Can you write out all the lines word for word, with no pictures?

▼

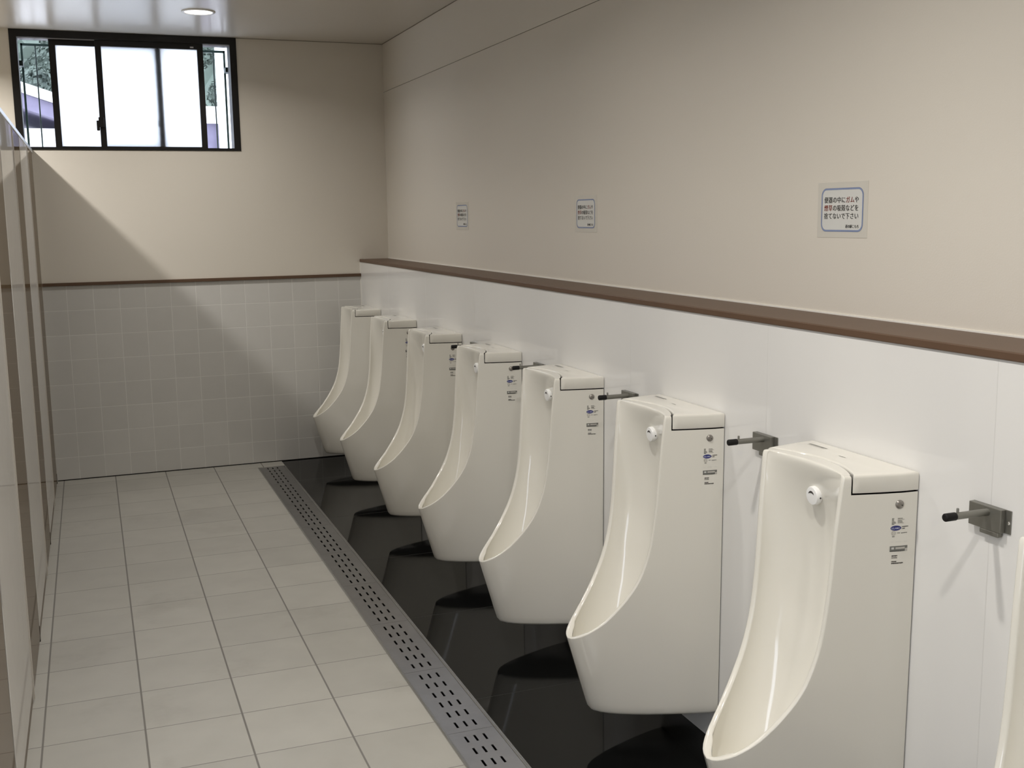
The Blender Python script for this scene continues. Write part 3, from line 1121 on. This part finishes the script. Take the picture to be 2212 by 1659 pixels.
bm = bmesh.new()
add_box(bm, -1.556, -1.524, -.004, .006, 2.125, 2.185)
add_box(bm, -1.568, -1.550, -.010, .000, 2.105, 2.165)
finish(bm, 'crescent_latch', M['frame'], sr, bevel=.004)
bm = bmesh.new()
add_box(bm, -1.216, -1.198, .0375, .040, 2.135, 2.172)
finish(bm, 'finger_pull', M['frame'], sl, bevel=.004)
bm = bmesh.new()
add_box(bm, -1.005, -.985, .006, .0098, 2.604, 2.612)
finish(bm, 'sash_stop', M['steel_bright'], sr, merge=0)

# outside: steel bar grille
gr = empty('window_grille', (0, .23, 0))
tag(gr, 'dark green bar grille fixed outside the window', 'grille')
bm = bmesh.new()
add_box(bm, -1.960, -.775, -.006, .006, 2.612, 2.626)
add_box(bm, -1.960, -.775, -.006, .006, 1.985, 1.997)
add_box(bm, -1.962, -1.950, -.006, .006, 1.985, 2.626)
add_box(bm, -.785, -.773, -.006, .006, 1.985, 2.626)
for z in (2.50,):
    for x0, x1 in ((-2.02, -1.95), (-.785, -.715)):
        add_box(bm, x0, x1, -.090, .006, z - .015, z + .015)
finish(bm, 'grille_frame', M['grille'], gr, merge=0)
for k in range(14):
    x = -1.880 + .0795 * k
    if x > -.80: break
    bm = bmesh.new()
    add_cyl(bm, (x, 0, 1.996), (x, 0, 2.613), .0042, n=10)
    finish(bm, 'bar', M['grille'], gr, smooth=60)

# outside: yard, house, wall, trees
bm = bmesh.new()
add_box(bm, -14, 12, .15, 40, -.35, -.15)
o = struct(bm, 'ground', M['ground'], merge=0)
bm = bmesh.new()
add_box(bm, -14, RX0 - .16, -30, .1, -.35, -.15)
struct(bm, 'ground_left', M['ground'], merge=0)

hs = empty('tiled_roof_house', (-3.6, 10.2, -.15))
tag(hs, 'white house with purple grey tiled roof seen through the left window gap', 'house')
bm = bmesh.new()
add_box(bm, -3.2, 2.05, -1.0, 2.2, 0, 2.95)
finish(bm, 'house_wall', M['house_wall'], hs, merge=0)
bm = bmesh.new()
# gable roof whose verge slopes down to the right
pts = [(-1.7, 4.35), (2.55, 2.93), (2.55, 2.74), (-1.7, 4.16)]
vA = [bm.verts.new((x, -1.45, z)) for x, z in pts]
vB = [bm.verts.new((x, 2.6, z)) for x, z in pts]
bm.faces.new(vA); bm.faces.new(list(reversed(vB)))
for i in range(4):
    bm.faces.new([vA[i], vA[(i + 1) % 4], vB[(i + 1) % 4], vB[i]])
pts = [(-1.7, 4.35), (-4.2, 3.3), (-4.2, 3.1), (-1.7, 4.16)]
vA = [bm.verts.new((x, -1.45, z)) for x, z in pts]
vB = [bm.verts.new((x, 2.6, z)) for x, z in pts]
bm.faces.new(vA); bm.faces.new(list(reversed(vB)))
for i in range(4):
    bm.faces.new([vA[i], vA[(i + 1) % 4], vB[(i + 1) % 4], vB[i]])
rf = finish(bm, 'roof', M['roof_tile'], hs, merge=0)
bm = bmesh.new()
pts = [(-1.75, 4.50), (2.60, 3.05), (2.60, 2.92), (-1.75, 4.37)]
vA = [bm.verts.new((x, -1.56, z)) for x, z in pts]
vB = [bm.verts.new((x, -1.30, z)) for x, z in pts]
bm.faces.new(vA); bm.faces.new(list(reversed(vB)))
for i in range(4):
    bm.faces.new([vA[i], vA[(i + 1) % 4], vB[(i + 1) % 4], vB[i]])
finish(bm, 'verge_board', M['house_wall'], rf, merge=0)

wl = empty('garden_wall', (2.3, 8.4, -.15))
tag(wl, 'low white building wall seen through the right window gap', 'wall')
bm = bmesh.new()
add_box(bm, -2.7, 3.0, 0, .25, 0, 2.98)
finish(bm, 'wall_panel', M['roof_tile'], wl, merge=0)
bm = bmesh.new()
add_box(bm, -2.75, 3.0, -.08, .33, 2.98, 3.20)
finish(bm, 'wall_cap', M['house_wall'], wl, merge=0)
bm = bmesh.new()
add_box(bm, -2.23, -1.98, -.25, -.09, 0, 5.2)
finish(bm, 'white_post', M['house_wall'], wl, merge=0)

def build_tree(x, y, h, r, seed, lab):
    rnd = random.Random(seed)
    t = empty('tree', (x, y, -.15))
    bm = bmesh.new()
    add_cyl(bm, (0, 0, 0), (0.1, 0, h * .6), .18, .08, n=10)
    finish(bm, 'trunk', M['bark'], t, smooth=60)
    bm = bmesh.new()
    clumps = []
    for i in range(38):
        a = rnd.uniform(0, 2 * math.pi); q = rnd.uniform(-1, 1); rr = r * rnd.uniform(.45, 1.0)
        s = math.sqrt(1 - q * q)
        clumps.append((Vector((rr * s * math.cos(a), rr * s * math.sin(a), h * .58 + q * rr * (h * .42 / r))), rnd.uniform(.28, .48) * r * .55))
    for c, cr in clumps:
        for i in range(420):
            d = Vector((rnd.gauss(0, 1), rnd.gauss(0, 1), rnd.gauss(0, 1))).normalized()
            p = c + d * cr * rnd.uniform(.75, 1.05)
            nn = (d + Vector((rnd.gauss(0, .5), rnd.gauss(0, .5), rnd.gauss(0, .5)))).normalized()
            a_ = nn.orthogonal().normalized(); b_ = nn.cross(a_)
            sz = rnd.uniform(.025, .065)
            bm.faces.new([bm.verts.new(p + a_ * sz * k1 + b_ * sz * k2 * .7) for k1, k2 in ((-1, 0), (0, -1), (1, 0), (0, 1))])
    finish(bm, 'foliage', M['leaf'], t, merge=0, recalc=False)
    tag(t, lab, 'tree', 'trees outside the window')
build_tree(-2.5, 15.0, 6.6, 1.55, 1, 'bushy green tree behind the house roof at the left window gap')
build_tree(1.15, 16.5, 7.2, 1.55, 2, 'pale green tree seen through the right window gap')

# wooded slope that closes the view behind the trees
bm = bmesh.new()
rnd = random.Random(11)
NX, NZ = 70, 26
gv = {}
for i in range(NX + 1):
    for j in range(NZ + 1):
        x = -14 + 26 * i / NX
        t = j / NZ
        b_ = .35 * math.sin(x * 2.3 + j * 1.1) + .3 * math.sin(x * 5.1 - j * 1.7) + rnd.uniform(-.25, .25)
        gv[i, j] = bm.verts.new((x, 24 + 5.5 * t + b_, -.2 + 11.5 * t + .3 * b_))
for i in range(NX):
    for j in range(NZ):
        bm.faces.new([gv[i, j], gv[i + 1, j], gv[i + 1, j + 1], gv[i, j + 1]])
hill = finish(bm, 'hillside', M['leaf'], merge=0)
hill['kind'] = 'structure'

▲

= RESPONSE TO THIS EXERCISE =
The Blender Python script for this scene continues. Write part 3, from line 1121 on. This part finishes the script. Take the picture to be 2212 by 1659 pixels.
bm = bmesh.new()
add_box(bm, -1.556, -1.524, -.004, .006, 2.125, 2.185)
add_box(bm, -1.568, -1.550, -.010, .000, 2.105, 2.165)
finish(bm, 'crescent_latch', M['frame'], sr, bevel=.004)
bm = bmesh.new()
add_box(bm, -1.216, -1.198, .0375, .040, 2.135, 2.172)
finish(bm, 'finger_pull', M['frame'], sl, bevel=.004)
bm = bmesh.new()
add_box(bm, -1.005, -.985, .006, .0098, 2.604, 2.612)
finish(bm, 'sash_stop', M['steel_bright'], sr, merge=0)

# outside: steel bar grille
gr = empty('window_grille', (0, .23, 0))
tag(gr, 'dark green bar grille fixed outside the window', 'grille')
bm = bmesh.new()
add_box(bm, -1.960, -.775, -.006, .006, 2.612, 2.626)
add_box(bm, -1.960, -.775, -.006, .006, 1.985, 1.997)
add_box(bm, -1.962, -1.950, -.006, .006, 1.985, 2.626)
add_box(bm, -.785, -.773, -.006, .006, 1.985, 2.626)
for z in (2.50,):
    for x0, x1 in ((-2.02, -1.95), (-.785, -.715)):
        add_box(bm, x0, x1, -.090, .006, z - .015, z + .015)
finish(bm, 'grille_frame', M['grille'], gr, merge=0)
for k in range(14):
    x = -1.880 + .0795 * k
    if x > -.80: break
    bm = bmesh.new()
    add_cyl(bm, (x, 0, 1.996), (x, 0, 2.613), .0042, n=10)
    finish(bm, 'bar', M['grille'], gr, smooth=60)

# outside: yard, house, wall, trees
bm = bmesh.new()
add_box(bm, -14, 12, .15, 40, -.35, -.15)
o = struct(bm, 'ground', M['ground'], merge=0)
bm = bmesh.new()
add_box(bm, -14, RX0 - .16, -30, .1, -.35, -.15)
struct(bm, 'ground_left', M['ground'], merge=0)

hs = empty('tiled_roof_house', (-3.6, 10.2, -.15))
tag(hs, 'white house with purple grey tiled roof seen through the left window gap', 'house')
bm = bmesh.new()
add_box(bm, -3.2, 2.05, -1.0, 2.2, 0, 2.95)
finish(bm, 'house_wall', M['house_wall'], hs, merge=0)
bm = bmesh.new()
# gable roof whose verge slopes down to the right
pts = [(-1.7, 4.35), (2.55, 2.93), (2.55, 2.74), (-1.7, 4.16)]
vA = [bm.verts.new((x, -1.45, z)) for x, z in pts]
vB = [bm.verts.new((x, 2.6, z)) for x, z in pts]
bm.faces.new(vA); bm.faces.new(list(reversed(vB)))
for i in range(4):
    bm.faces.new([vA[i], vA[(i + 1) % 4], vB[(i + 1) % 4], vB[i]])
pts = [(-1.7, 4.35), (-4.2, 3.3), (-4.2, 3.1), (-1.7, 4.16)]
vA = [bm.verts.new((x, -1.45, z)) for x, z in pts]
vB = [bm.verts.new((x, 2.6, z)) for x, z in pts]
bm.faces.new(vA); bm.faces.new(list(reversed(vB)))
for i in range(4):
    bm.faces.new([vA[i], vA[(i + 1) % 4], vB[(i + 1) % 4], vB[i]])
rf = finish(bm, 'roof', M['roof_tile'], hs, merge=0)
bm = bmesh.new()
pts = [(-1.75, 4.50), (2.60, 3.05), (2.60, 2.92), (-1.75, 4.37)]
vA = [bm.verts.new((x, -1.56, z)) for x, z in pts]
vB = [bm.verts.new((x, -1.30, z)) for x, z in pts]
bm.faces.new(vA); bm.faces.new(list(reversed(vB)))
for i in range(4):
    bm.faces.new([vA[i], vA[(i + 1) % 4], vB[(i + 1) % 4], vB[i]])
finish(bm, 'verge_board', M['house_wall'], rf, merge=0)

wl = empty('garden_wall', (2.3, 8.4, -.15))
tag(wl, 'low white building wall seen through the right window gap', 'wall')
bm = bmesh.new()
add_box(bm, -2.7, 3.0, 0, .25, 0, 2.98)
finish(bm, 'wall_panel', M['roof_tile'], wl, merge=0)
bm = bmesh.new()
add_box(bm, -2.75, 3.0, -.08, .33, 2.98, 3.20)
finish(bm, 'wall_cap', M['house_wall'], wl, merge=0)
bm = bmesh.new()
add_box(bm, -2.23, -1.98, -.25, -.09, 0, 5.2)
finish(bm, 'white_post', M['house_wall'], wl, merge=0)

def build_tree(x, y, h, r, seed, lab):
    rnd = random.Random(seed)
    t = empty('tree', (x, y, -.15))
    bm = bmesh.new()
    add_cyl(bm, (0, 0, 0), (0.1, 0, h * .6), .18, .08, n=10)
    finish(bm, 'trunk', M['bark'], t, smooth=60)
    bm = bmesh.new()
    clumps = []
    for i in range(38):
        a = rnd.uniform(0, 2 * math.pi); q = rnd.uniform(-1, 1); rr = r * rnd.uniform(.45, 1.0)
        s = math.sqrt(1 - q * q)
        clumps.append((Vector((rr * s * math.cos(a), rr * s * math.sin(a), h * .58 + q * rr * (h * .42 / r))), rnd.uniform(.28, .48) * r * .55))
    for c, cr in clumps:
        for i in range(420):
            d = Vector((rnd.gauss(0, 1), rnd.gauss(0, 1), rnd.gauss(0, 1))).normalized()
            p = c + d * cr * rnd.uniform(.75, 1.05)
            nn = (d + Vector((rnd.gauss(0, .5), rnd.gauss(0, .5), rnd.gauss(0, .5)))).normalized()
            a_ = nn.orthogonal().normalized(); b_ = nn.cross(a_)
            sz = rnd.uniform(.025, .065)
            bm.faces.new([bm.verts.new(p + a_ * sz * k1 + b_ * sz * k2 * .7) for k1, k2 in ((-1, 0), (0, -1), (1, 0), (0, 1))])
    finish(bm, 'foliage', M['leaf'], t, merge=0, recalc=False)
    tag(t, lab, 'tree', 'trees outside the window')
build_tree(-2.5, 15.0, 6.6, 1.55, 1, 'bushy green tree behind the house roof at the left window gap')
build_tree(1.15, 16.5, 7.2, 1.55, 2, 'pale green tree seen through the right window gap')

# wooded slope that closes the view behind the trees
bm = bmesh.new()
rnd = random.Random(11)
NX, NZ = 70, 26
gv = {}
for i in range(NX + 1):
    for j in range(NZ + 1):
        x = -14 + 26 * i / NX
        t = j / NZ
        b_ = .35 * math.sin(x * 2.3 + j * 1.1) + .3 * math.sin(x * 5.1 - j * 1.7) + rnd.uniform(-.25, .25)
        gv[i, j] = bm.verts.new((x, 24 + 5.5 * t + b_, -.2 + 11.5 * t + .3 * b_))
for i in range(NX):
    for j in range(NZ):
        bm.faces.new([gv[i, j], gv[i + 1, j], gv[i + 1, j + 1], gv[i, j + 1]])
hill = finish(bm, 'hillside', M['leaf'], merge=0)
hill['kind'] = 'structure'